# Start of Recorded information
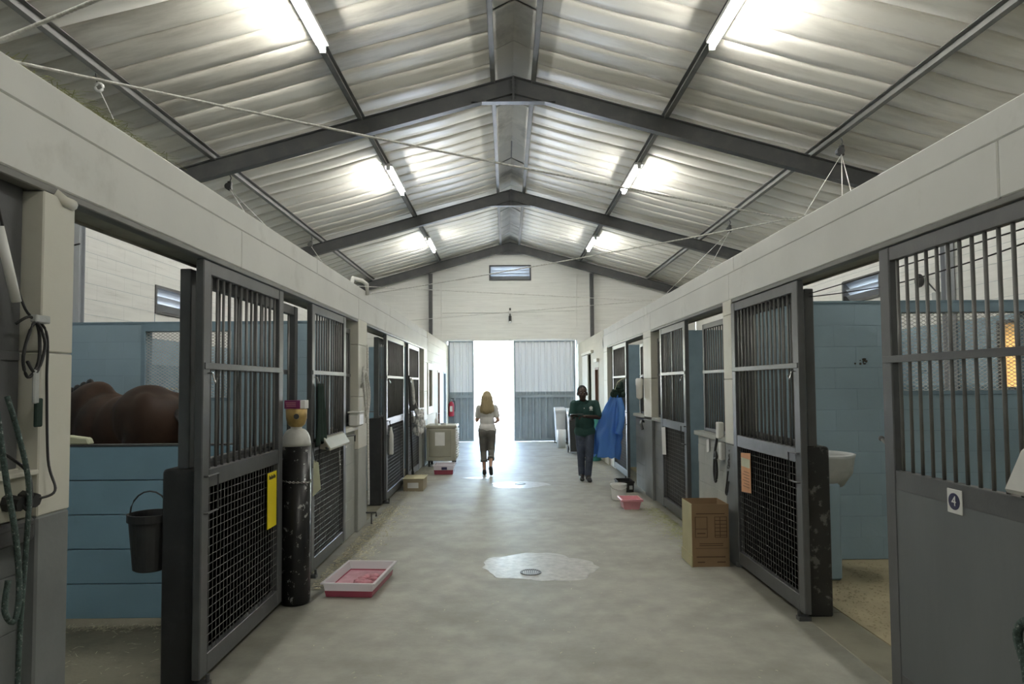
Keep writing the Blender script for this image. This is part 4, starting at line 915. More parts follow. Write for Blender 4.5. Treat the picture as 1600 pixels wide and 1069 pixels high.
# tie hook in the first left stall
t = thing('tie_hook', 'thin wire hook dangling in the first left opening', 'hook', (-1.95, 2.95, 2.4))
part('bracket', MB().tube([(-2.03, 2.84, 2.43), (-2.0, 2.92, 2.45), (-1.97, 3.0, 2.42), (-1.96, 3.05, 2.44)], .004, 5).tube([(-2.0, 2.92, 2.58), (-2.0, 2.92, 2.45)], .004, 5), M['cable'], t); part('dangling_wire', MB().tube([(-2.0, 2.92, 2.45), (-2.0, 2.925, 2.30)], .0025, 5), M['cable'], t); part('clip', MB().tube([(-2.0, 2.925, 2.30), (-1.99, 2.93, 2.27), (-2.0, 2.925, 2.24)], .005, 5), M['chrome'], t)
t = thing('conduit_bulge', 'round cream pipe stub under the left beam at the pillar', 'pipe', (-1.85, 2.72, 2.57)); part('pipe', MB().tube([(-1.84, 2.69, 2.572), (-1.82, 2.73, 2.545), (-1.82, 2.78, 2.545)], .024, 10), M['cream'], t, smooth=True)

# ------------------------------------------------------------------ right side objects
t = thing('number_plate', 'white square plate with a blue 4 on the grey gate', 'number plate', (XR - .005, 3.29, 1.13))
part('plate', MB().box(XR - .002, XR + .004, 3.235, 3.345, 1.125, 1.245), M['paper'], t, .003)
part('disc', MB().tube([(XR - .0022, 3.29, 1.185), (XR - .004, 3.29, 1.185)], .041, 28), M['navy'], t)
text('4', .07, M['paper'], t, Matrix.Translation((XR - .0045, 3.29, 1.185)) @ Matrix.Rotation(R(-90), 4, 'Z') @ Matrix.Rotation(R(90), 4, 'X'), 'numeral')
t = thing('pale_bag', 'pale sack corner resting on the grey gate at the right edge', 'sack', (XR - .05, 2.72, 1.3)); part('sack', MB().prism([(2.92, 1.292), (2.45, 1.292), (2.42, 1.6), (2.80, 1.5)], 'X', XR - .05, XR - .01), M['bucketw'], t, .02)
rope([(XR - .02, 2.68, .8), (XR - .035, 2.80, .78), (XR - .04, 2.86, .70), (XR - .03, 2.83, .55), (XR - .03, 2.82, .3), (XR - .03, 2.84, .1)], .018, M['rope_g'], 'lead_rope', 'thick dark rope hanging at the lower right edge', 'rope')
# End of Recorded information
**Work to do**. Return each line of the data, keeping its wording exact and omitting pictures.

**Output for this task**.
Keep writing the Blender script for this image. This is part 4, starting at line 915. More parts follow. Write for Blender 4.5. Treat the picture as 1600 pixels wide and 1069 pixels high.
# tie hook in the first left stall
t = thing('tie_hook', 'thin wire hook dangling in the first left opening', 'hook', (-1.95, 2.95, 2.4))
part('bracket', MB().tube([(-2.03, 2.84, 2.43), (-2.0, 2.92, 2.45), (-1.97, 3.0, 2.42), (-1.96, 3.05, 2.44)], .004, 5).tube([(-2.0, 2.92, 2.58), (-2.0, 2.92, 2.45)], .004, 5), M['cable'], t); part('dangling_wire', MB().tube([(-2.0, 2.92, 2.45), (-2.0, 2.925, 2.30)], .0025, 5), M['cable'], t); part('clip', MB().tube([(-2.0, 2.925, 2.30), (-1.99, 2.93, 2.27), (-2.0, 2.925, 2.24)], .005, 5), M['chrome'], t)
t = thing('conduit_bulge', 'round cream pipe stub under the left beam at the pillar', 'pipe', (-1.85, 2.72, 2.57)); part('pipe', MB().tube([(-1.84, 2.69, 2.572), (-1.82, 2.73, 2.545), (-1.82, 2.78, 2.545)], .024, 10), M['cream'], t, smooth=True)

# ------------------------------------------------------------------ right side objects
t = thing('number_plate', 'white square plate with a blue 4 on the grey gate', 'number plate', (XR - .005, 3.29, 1.13))
part('plate', MB().box(XR - .002, XR + .004, 3.235, 3.345, 1.125, 1.245), M['paper'], t, .003)
part('disc', MB().tube([(XR - .0022, 3.29, 1.185), (XR - .004, 3.29, 1.185)], .041, 28), M['navy'], t)
text('4', .07, M['paper'], t, Matrix.Translation((XR - .0045, 3.29, 1.185)) @ Matrix.Rotation(R(-90), 4, 'Z') @ Matrix.Rotation(R(90), 4, 'X'), 'numeral')
t = thing('pale_bag', 'pale sack corner resting on the grey gate at the right edge', 'sack', (XR - .05, 2.72, 1.3)); part('sack', MB().prism([(2.92, 1.292), (2.45, 1.292), (2.42, 1.6), (2.80, 1.5)], 'X', XR - .05, XR - .01), M['bucketw'], t, .02)
rope([(XR - .02, 2.68, .8), (XR - .035, 2.80, .78), (XR - .04, 2.86, .70), (XR - .03, 2.83, .55), (XR - .03, 2.82, .3), (XR - .03, 2.84, .1)], .018, M['rope_g'], 'lead_rope', 'thick dark rope hanging at the lower right edge', 'rope')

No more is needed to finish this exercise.